Yep, it’s already happening. I did freelance voice work for a client for awhile but was replaced by a voice model because it’s vastly cheaper, even if the output is also proportionally worse.
That sucks. Just know I’m doing my very tiny, infinitesimally small part to not support that practice.
That’s how automation works. It’s just a fact of technological advancement.
If people will happily listen to it and it’s way cheaper it’s going to happen I’m afraid.
I agree on the technological advancement, but automating human creativity and emotion (yes, there’s definitely a degree of creativity in voice acting) is a bridge too far for me. An AI-narrated audiobook automatically loses 3 stars on the review lol.

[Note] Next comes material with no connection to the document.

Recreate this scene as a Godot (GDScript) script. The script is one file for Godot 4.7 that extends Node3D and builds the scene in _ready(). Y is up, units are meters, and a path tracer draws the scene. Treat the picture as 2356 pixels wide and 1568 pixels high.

I agree with the job loss part, but it seems like a really weak argument. What about the increase deals for the author? Many steps in progress lead to job losses, because the world changes. What’s important is to do it in a responsible manner, and I think that’s where Amazon is failing.
If this moves forward they should cost 10% the average price of human narration.
If they are as shitty as the obviously ai powered closed captioning we are seeing now, they will hopefully be easy to recognize.
I very much understand the misgivings about this, and certain parts make me uncomfortable with it, too. But this could be revolutionary for media accessibility, and in my mind could easily be worth it for the ability to make new media immediately accessible to folks with vision challenges, deaf and hard of hearing individuals, and a lot of other folks for whom most media is not easily interactive/accessible. For many people in this situation, you wait months after a traditional version of something is published before an accessible version is released, if it ever is. Often, it’s just not seen as worth a publisher’s time to make their content accessible to an audience they don’t see as significantly profitable.
Like the printing press took jobs from scribes, but had far more significant impacts democratizing information and education, so might AI in the long run.
But this could be revolutionary for media accessibility, and in my mind could easily be worth it for the ability to make new media immediately accessible to folks with vision challenges, deaf and hard of hearing individuals, and a lot of other folks for whom most media is not easily interactive/accessible
As an accessibility add-on / upgrade to standard TTS, sure. Sounds great, even. But I will not accept soulless, robotic, AI-generated voices for something being sold as an audiobook. I just won’t.
What about if we sweeten the deal and allow you to choose the voice actor on the fly? Want Star wars novels read by James Earl Jones, or Tolkien read by Arnold Schwarzenegger? You can have that with AI voices.
Lol, there is no sweetening the deal. Every one of those is a lost job opportunity for an actual voice actor.
“I will not accept soulless robotic machine-generated typescript being sold as a book. I just won’t.” -Some hipster arguing against the printing press
Not denying audiobook performers don’t have real valuable talent (and should be fairly paid for it), but when was the last time you paid a premium for a handwritten novel?
What if Amazon sold TTS voice packages that can read any novel in your catalogue? “Hello yes I would like the James Earl Jones voice package and every Star Wars book ever written please.” But the existing audiobook storefront still had only audiobooks read by real people in it, protecting their jobs.
Just ban it and have people report the violators.